Pertanyakaan Kebijakan Dedi Mulyadi

Meski dibangun di atas tanah negara, remaja itu tetapi tidak terima ketika eskavator menghancurkan rumahnya.

Ia lalu mengkritik kebijakan Dedi Mulyadi yang menurutnya tidak memperhatikan nasib rakyat kecil.

"Lucu ya, katanya pembangunan tapi yang dikorbankan rakyat kecil. Proyek besar terus diluncurin," ucap remaja berambut panjang itu di media sosial TikToknya, pada Senin (21/4/2025).

Remaja itu menduga kebijakan yang dibuat Dedi Mulyadi bukan untuk mensejahterakan rakyat, tapi hanya untuk mendapatkan validasi agar dibilang lebih baik dari pemimpin sebelumnya.

"Berawal dari larangan sepeda motor, sekolah tanpa wisuda, bahkan bendungan membuat penduduk terusir dari rumah mereka," ujar remaja tersebut.

"Katanya untuk rakyat tapi kenapa rakyat kecil yang dikorbankan? Terkadang gue mikir apakah ini benar-benar untuk kemajuan atau hanya sekadar validasi? Biarkan terlihat berbeda. Biarlah disangka lebih hebat dari sebelumnya," imbuhnya.

Remaja yang belum diketahui namanya ini mengaku sudah empat hari tinggal tanpa rumah.

"Tidak semua orang bisa berteriak jadi gue bersuara. Karena diam bukan berarti rela dan bicara bukan berarti menentang," katanya.

"Hari ini adalah hari ke-4 rumahku digusur. Mungkin besok bisa r rumah kalian yang digusur," imbuhnya.

Remaja tersebut lalu mengaku hanya ingin mendapatkan keadilan.

"Terbungkus rapi atas nama pembangunan. Namun, di manakah keadilan? Kami hanya meminta seseorang untuk dihormati sebagai manusia karena masyarakat bukanlah tempat untuk memamerkan kebijakan," ucapnya.

"Dan ingatlah suara yang tersakiti bisa menjadi gema yang paling keras," imbuhnya.

Pada bagian caption remaja tersebut, mengaku ia dan keluarganya sudah bertahun-tahun tinggal di rumah yang dibangun di atas tanah negara.

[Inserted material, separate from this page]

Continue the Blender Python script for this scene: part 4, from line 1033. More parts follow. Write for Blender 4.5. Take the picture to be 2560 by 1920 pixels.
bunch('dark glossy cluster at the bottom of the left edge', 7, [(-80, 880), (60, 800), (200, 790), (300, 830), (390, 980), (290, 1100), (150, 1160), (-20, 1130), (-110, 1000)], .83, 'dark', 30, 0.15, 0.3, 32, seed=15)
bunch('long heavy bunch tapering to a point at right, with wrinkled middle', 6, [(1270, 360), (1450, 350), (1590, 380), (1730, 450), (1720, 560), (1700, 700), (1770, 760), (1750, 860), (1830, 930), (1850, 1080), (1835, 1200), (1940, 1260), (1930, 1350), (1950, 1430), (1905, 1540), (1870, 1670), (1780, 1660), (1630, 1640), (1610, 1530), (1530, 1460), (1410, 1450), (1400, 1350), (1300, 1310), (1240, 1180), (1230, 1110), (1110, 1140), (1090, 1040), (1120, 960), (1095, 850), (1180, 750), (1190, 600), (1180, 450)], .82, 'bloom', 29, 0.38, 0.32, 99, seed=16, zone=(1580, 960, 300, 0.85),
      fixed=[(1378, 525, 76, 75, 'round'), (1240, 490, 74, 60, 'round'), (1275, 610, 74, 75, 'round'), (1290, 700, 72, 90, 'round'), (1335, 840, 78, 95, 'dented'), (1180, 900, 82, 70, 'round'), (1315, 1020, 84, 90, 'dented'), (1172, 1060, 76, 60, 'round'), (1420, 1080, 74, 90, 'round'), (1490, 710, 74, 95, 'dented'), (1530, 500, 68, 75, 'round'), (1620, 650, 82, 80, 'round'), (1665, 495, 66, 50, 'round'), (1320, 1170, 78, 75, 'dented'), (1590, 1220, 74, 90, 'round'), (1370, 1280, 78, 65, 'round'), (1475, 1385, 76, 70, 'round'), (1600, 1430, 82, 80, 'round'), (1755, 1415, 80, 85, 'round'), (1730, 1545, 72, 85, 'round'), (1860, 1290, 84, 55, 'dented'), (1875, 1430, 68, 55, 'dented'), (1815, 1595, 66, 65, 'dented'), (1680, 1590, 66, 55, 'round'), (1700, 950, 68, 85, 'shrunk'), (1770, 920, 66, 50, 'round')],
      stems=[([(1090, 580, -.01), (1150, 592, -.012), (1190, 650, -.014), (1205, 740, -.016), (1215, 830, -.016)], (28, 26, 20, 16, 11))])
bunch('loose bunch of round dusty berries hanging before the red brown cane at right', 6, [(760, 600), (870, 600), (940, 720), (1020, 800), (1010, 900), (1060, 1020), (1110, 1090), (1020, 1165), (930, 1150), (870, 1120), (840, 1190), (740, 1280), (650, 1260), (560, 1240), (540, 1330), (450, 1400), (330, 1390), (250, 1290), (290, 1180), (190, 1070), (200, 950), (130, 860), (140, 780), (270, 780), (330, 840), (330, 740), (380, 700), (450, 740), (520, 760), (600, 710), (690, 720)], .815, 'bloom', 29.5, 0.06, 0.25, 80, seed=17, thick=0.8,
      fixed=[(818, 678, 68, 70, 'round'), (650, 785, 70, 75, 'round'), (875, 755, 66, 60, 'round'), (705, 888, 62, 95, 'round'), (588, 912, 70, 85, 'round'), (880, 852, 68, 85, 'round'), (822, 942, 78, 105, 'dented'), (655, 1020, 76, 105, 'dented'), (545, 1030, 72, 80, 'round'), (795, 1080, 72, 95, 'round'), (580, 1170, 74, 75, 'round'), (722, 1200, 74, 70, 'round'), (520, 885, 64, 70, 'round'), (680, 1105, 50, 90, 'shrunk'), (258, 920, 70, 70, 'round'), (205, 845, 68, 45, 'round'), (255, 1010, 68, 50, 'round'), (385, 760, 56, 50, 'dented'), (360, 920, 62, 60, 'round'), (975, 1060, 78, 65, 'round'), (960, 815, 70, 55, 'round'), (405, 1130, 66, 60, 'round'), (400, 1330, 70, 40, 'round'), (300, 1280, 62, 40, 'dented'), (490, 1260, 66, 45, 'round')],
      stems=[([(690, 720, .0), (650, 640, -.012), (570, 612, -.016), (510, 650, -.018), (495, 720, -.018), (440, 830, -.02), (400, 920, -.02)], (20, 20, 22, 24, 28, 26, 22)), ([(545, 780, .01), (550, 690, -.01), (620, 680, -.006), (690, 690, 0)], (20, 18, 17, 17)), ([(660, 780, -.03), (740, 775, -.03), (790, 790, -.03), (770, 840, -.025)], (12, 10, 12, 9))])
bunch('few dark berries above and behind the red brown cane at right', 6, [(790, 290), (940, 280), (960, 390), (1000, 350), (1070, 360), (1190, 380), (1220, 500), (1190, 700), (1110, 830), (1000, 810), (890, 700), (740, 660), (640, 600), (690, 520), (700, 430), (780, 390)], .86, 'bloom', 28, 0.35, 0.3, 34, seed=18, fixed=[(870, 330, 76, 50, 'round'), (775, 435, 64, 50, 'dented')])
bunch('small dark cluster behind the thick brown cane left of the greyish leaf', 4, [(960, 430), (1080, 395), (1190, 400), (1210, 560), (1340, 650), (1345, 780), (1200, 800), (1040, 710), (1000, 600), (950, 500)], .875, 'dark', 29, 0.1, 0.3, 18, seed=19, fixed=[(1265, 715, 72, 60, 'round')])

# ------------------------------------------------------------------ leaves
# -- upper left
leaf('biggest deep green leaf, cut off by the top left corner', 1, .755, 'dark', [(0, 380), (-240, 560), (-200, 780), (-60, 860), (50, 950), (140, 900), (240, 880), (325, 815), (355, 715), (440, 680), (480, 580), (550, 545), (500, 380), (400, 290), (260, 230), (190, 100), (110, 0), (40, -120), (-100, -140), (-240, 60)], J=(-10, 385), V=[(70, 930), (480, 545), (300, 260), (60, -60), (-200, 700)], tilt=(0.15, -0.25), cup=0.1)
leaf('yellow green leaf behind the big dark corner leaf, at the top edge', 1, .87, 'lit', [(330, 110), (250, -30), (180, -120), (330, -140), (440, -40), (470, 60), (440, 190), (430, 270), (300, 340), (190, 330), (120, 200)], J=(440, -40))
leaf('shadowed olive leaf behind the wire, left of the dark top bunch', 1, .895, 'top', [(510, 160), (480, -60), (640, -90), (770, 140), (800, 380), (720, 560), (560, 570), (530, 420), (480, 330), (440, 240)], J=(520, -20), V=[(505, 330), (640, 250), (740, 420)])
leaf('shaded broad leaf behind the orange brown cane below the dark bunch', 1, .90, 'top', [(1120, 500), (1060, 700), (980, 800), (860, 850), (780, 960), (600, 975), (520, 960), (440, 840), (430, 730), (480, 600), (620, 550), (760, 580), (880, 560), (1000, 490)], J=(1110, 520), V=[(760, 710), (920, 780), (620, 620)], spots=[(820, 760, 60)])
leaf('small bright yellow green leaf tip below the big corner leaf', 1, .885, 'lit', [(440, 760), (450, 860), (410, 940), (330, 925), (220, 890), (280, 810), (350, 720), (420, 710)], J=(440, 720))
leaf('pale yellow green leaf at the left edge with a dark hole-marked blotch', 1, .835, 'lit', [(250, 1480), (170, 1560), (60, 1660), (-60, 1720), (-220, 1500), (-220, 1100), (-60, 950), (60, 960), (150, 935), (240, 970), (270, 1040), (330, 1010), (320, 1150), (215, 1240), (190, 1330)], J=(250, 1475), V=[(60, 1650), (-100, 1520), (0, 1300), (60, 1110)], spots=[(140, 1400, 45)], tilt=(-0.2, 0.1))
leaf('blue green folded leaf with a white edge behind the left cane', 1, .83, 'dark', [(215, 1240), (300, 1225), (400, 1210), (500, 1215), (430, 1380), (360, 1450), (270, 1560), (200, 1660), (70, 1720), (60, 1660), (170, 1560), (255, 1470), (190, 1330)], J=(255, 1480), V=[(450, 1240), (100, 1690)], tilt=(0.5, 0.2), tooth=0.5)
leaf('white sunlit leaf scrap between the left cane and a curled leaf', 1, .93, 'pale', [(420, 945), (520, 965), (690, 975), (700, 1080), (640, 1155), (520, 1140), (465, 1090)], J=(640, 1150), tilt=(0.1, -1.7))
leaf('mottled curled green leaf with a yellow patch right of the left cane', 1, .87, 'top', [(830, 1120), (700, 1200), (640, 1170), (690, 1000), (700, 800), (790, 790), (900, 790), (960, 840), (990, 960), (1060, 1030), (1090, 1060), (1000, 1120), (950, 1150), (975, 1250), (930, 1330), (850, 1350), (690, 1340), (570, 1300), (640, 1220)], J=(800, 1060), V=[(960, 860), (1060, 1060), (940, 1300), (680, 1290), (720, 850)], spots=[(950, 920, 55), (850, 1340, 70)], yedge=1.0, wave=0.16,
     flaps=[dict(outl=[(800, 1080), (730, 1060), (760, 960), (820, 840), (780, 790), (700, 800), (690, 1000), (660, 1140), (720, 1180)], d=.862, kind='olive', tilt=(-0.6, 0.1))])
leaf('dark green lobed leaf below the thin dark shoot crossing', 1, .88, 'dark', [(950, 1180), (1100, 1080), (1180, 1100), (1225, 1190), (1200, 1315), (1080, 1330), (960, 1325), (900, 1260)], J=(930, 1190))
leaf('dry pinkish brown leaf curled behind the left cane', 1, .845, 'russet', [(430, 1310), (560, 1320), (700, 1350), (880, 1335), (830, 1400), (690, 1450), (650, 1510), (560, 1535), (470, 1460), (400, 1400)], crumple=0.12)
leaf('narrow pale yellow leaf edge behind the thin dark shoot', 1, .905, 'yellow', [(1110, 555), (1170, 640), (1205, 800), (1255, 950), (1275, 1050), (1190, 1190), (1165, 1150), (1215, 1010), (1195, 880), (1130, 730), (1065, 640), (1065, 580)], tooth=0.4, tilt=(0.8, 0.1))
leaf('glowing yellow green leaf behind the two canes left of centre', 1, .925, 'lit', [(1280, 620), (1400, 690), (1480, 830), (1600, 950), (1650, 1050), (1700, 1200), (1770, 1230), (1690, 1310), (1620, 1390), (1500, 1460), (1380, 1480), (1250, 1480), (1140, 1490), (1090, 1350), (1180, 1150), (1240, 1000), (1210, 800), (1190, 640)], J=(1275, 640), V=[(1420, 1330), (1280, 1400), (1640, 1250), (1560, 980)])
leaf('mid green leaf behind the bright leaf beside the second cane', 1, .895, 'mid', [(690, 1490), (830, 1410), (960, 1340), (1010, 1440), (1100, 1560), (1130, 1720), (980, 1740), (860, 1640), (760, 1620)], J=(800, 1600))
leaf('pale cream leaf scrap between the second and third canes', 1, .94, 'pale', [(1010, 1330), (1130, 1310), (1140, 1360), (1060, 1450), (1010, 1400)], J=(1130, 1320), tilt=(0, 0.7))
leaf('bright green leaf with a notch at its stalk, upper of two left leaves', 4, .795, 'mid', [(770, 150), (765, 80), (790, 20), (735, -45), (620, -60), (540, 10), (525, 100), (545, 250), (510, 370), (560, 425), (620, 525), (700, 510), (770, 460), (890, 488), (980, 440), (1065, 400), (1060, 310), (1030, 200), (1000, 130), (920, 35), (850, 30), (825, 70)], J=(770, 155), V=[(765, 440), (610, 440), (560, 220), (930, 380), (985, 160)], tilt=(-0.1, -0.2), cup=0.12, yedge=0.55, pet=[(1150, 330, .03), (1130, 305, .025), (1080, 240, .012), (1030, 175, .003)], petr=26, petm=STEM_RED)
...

Ia lalu mengaku merasa kecewa, karena saat penggusuran tak ada musyawarah antara pemerintah dengan keluarganya.

"Coba bayangin jika rumahmu dihancurkan tanpa musyawarah. Kami memang tinggal di tanah negara, tapi kami hidup dan membangun di sana selama bertahun-tahun,"

Sekarang, bukan hanya rumah yang hilang, puingnya pun di angkut dan dijual tanpa izin. 

Katanya ada konpensasi, tapi yang kami pegang hanya sisa reruntuhan. Katanya demi rakyat, tapi kenapa rakyat disingkirkan?

 Kalau ini untuk kebaikan, kenapa kami tak pernah diajak bicara? Jangan-jangan ini bukan soal kepentingan rakyat, tapi soal pencitraan. Rakyat dijadikan latar, supaya yang berkuasa bisa tampil paling peduli," tulisnya.